▶ TASK INSTRUCTIONS
All lines below must be repeated exactly, with the pictures omitted.

# # #

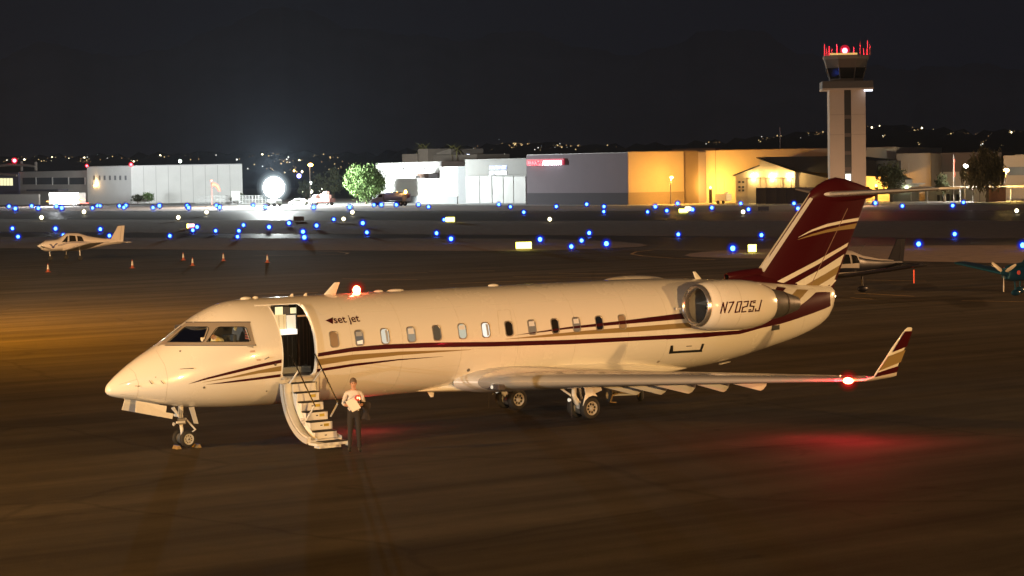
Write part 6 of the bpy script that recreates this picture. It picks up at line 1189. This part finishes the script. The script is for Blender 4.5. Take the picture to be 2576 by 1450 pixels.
# pilot in the left seat, bowed over the controls
J = {'pel': ((0, 0, .0), (.16, .13)), 'wai': ((-.02, 0, .15), (.15, .12)), 'che': ((-.07, 0, .35), (.14, .18)), 'uch': ((-.14, 0, .47), (.10, .15)), 'nec': ((-.20, 0, .53), .055), 'jaw': ((-.265, 0, .545), (.068, .062)), 'hed': ((-.315, 0, .575), (.085, .075)), 'top': ((-.35, 0, .62), (.06, .055))}
E = [('pel', 'wai'), ('wai', 'che'), ('che', 'uch'), ('uch', 'nec'), ('nec', 'jaw'), ('jaw', 'hed'), ('hed', 'top')]
for s_, n_ in ((-1, 'a'), (1, 'b')):
    J.update({'sh'+n_: ((-.13, s_*.17, .45), .066), 'el'+n_: ((-.22, s_*.22, .20), .048), 'wr'+n_: ((-.42, s_*.14, .18), .03), 'pm'+n_: ((-.50, s_*.12, .19), (.02, .034)), 'hi'+n_: ((-.05, s_*.09, -.02), .10), 'kn'+n_: ((-.42, s_*.11, .02), .068)})
    E += [('uch', 'sh'+n_), ('sh'+n_, 'el'+n_), ('el'+n_, 'wr'+n_), ('wr'+n_, 'pm'+n_), ('pel', 'hi'+n_), ('hi'+n_, 'kn'+n_)]
    for k in range(4): J['f%s%d' % (n_, k)] = ((-.545, s_*(.145-.018*k), .195), .009); J['g%s%d' % (n_, k)] = ((-.565, s_*(.145-.018*k), .17), .008); E += [('pm'+n_, 'f%s%d' % (n_, k)), ('f%s%d' % (n_, k), 'g%s%d' % (n_, k))]
    J['t'+n_] = ((-.50, s_*.085, .20), .011); J['u'+n_] = ((-.53, s_*.07, .19), .009); E += [('pm'+n_, 't'+n_), ('t'+n_, 'u'+n_)]
def pick2(c):
    if c.x < -.19 and c.z > .47 or c.x < -.40 and c.z > .1: return 0
    if c.z < .06: return 2
    return 1
pil = thing('person', 'pilot in white shirt bowing his head in the cockpit window', 'person', (2.86, -.55, 2.17)); link('body', body_mesh(J, E, [SKIN, mat('pilot_shirt', (.72, .66, .42), .8), TROU], pick2), None, pil)
MB().ball((-.30, 0, .60), .075, 12, (1.0, .98, .8)).build('hair', mat('hair_short', (.34, .22, .16), .8), pil, True)
for s_ in (-1, 1): MB().ball((-.27, s_*.077, .57), .02, 8, (.8, .5, 1.3)).build('ear', SKIN, pil, True); MB().ball((-.388, s_*.03, .57), .01, 8).build('eye', BLACK, pil, True)
MB().ball((-.405, 0, .545), .016, 8).build('nose', SKIN, pil, True)
for s_ in (-1, 1): MB().box(-.18, -.06, s_*.17-.03, s_*.17+.03, .515, .522).build('epaulette', BLACK, pil)
# ================================================================== HAZE ADDED FOR LAMP GLOW
hz = bpy.data.materials.new('glow_haze'); hz.use_nodes = True; nt = hz.node_tree; nt.nodes.clear(); o_ = nt.nodes.new('ShaderNodeOutputMaterial'); v_ = nt.nodes.new('ShaderNodeVolumePrincipled')
v_.inputs['Color'].default_value = (.62, .78, 1, 1); v_.inputs['Density'].default_value = .00005; nt.links.new(v_.outputs[0], o_.inputs['Volume'])  # thin scatter added so big lamps glow; blue tint offsets their orange
setp(MB().box(-9000, 15000, -12000, 15000, -8, 1400).build('added_haze', hz), kind='stuff')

# # #

▶ FULL ANSWER
Write part 6 of the bpy script that recreates this picture. It picks up at line 1189. This part finishes the script. The script is for Blender 4.5. Take the picture to be 2576 by 1450 pixels.
# pilot in the left seat, bowed over the controls
J = {'pel': ((0, 0, .0), (.16, .13)), 'wai': ((-.02, 0, .15), (.15, .12)), 'che': ((-.07, 0, .35), (.14, .18)), 'uch': ((-.14, 0, .47), (.10, .15)), 'nec': ((-.20, 0, .53), .055), 'jaw': ((-.265, 0, .545), (.068, .062)), 'hed': ((-.315, 0, .575), (.085, .075)), 'top': ((-.35, 0, .62), (.06, .055))}
E = [('pel', 'wai'), ('wai', 'che'), ('che', 'uch'), ('uch', 'nec'), ('nec', 'jaw'), ('jaw', 'hed'), ('hed', 'top')]
for s_, n_ in ((-1, 'a'), (1, 'b')):
    J.update({'sh'+n_: ((-.13, s_*.17, .45), .066), 'el'+n_: ((-.22, s_*.22, .20), .048), 'wr'+n_: ((-.42, s_*.14, .18), .03), 'pm'+n_: ((-.50, s_*.12, .19), (.02, .034)), 'hi'+n_: ((-.05, s_*.09, -.02), .10), 'kn'+n_: ((-.42, s_*.11, .02), .068)})
    E += [('uch', 'sh'+n_), ('sh'+n_, 'el'+n_), ('el'+n_, 'wr'+n_), ('wr'+n_, 'pm'+n_), ('pel', 'hi'+n_), ('hi'+n_, 'kn'+n_)]
    for k in range(4): J['f%s%d' % (n_, k)] = ((-.545, s_*(.145-.018*k), .195), .009); J['g%s%d' % (n_, k)] = ((-.565, s_*(.145-.018*k), .17), .008); E += [('pm'+n_, 'f%s%d' % (n_, k)), ('f%s%d' % (n_, k), 'g%s%d' % (n_, k))]
    J['t'+n_] = ((-.50, s_*.085, .20), .011); J['u'+n_] = ((-.53, s_*.07, .19), .009); E += [('pm'+n_, 't'+n_), ('t'+n_, 'u'+n_)]
def pick2(c):
    if c.x < -.19 and c.z > .47 or c.x < -.40 and c.z > .1: return 0
    if c.z < .06: return 2
    return 1
pil = thing('person', 'pilot in white shirt bowing his head in the cockpit window', 'person', (2.86, -.55, 2.17)); link('body', body_mesh(J, E, [SKIN, mat('pilot_shirt', (.72, .66, .42), .8), TROU], pick2), None, pil)
MB().ball((-.30, 0, .60), .075, 12, (1.0, .98, .8)).build('hair', mat('hair_short', (.34, .22, .16), .8), pil, True)
for s_ in (-1, 1): MB().ball((-.27, s_*.077, .57), .02, 8, (.8, .5, 1.3)).build('ear', SKIN, pil, True); MB().ball((-.388, s_*.03, .57), .01, 8).build('eye', BLACK, pil, True)
MB().ball((-.405, 0, .545), .016, 8).build('nose', SKIN, pil, True)
for s_ in (-1, 1): MB().box(-.18, -.06, s_*.17-.03, s_*.17+.03, .515, .522).build('epaulette', BLACK, pil)
# ================================================================== HAZE ADDED FOR LAMP GLOW
hz = bpy.data.materials.new('glow_haze'); hz.use_nodes = True; nt = hz.node_tree; nt.nodes.clear(); o_ = nt.nodes.new('ShaderNodeOutputMaterial'); v_ = nt.nodes.new('ShaderNodeVolumePrincipled')
v_.inputs['Color'].default_value = (.62, .78, 1, 1); v_.inputs['Density'].default_value = .00005; nt.links.new(v_.outputs[0], o_.inputs['Volume'])  # thin scatter added so big lamps glow; blue tint offsets their orange
setp(MB().box(-9000, 15000, -12000, 15000, -8, 1400).build('added_haze', hz), kind='stuff')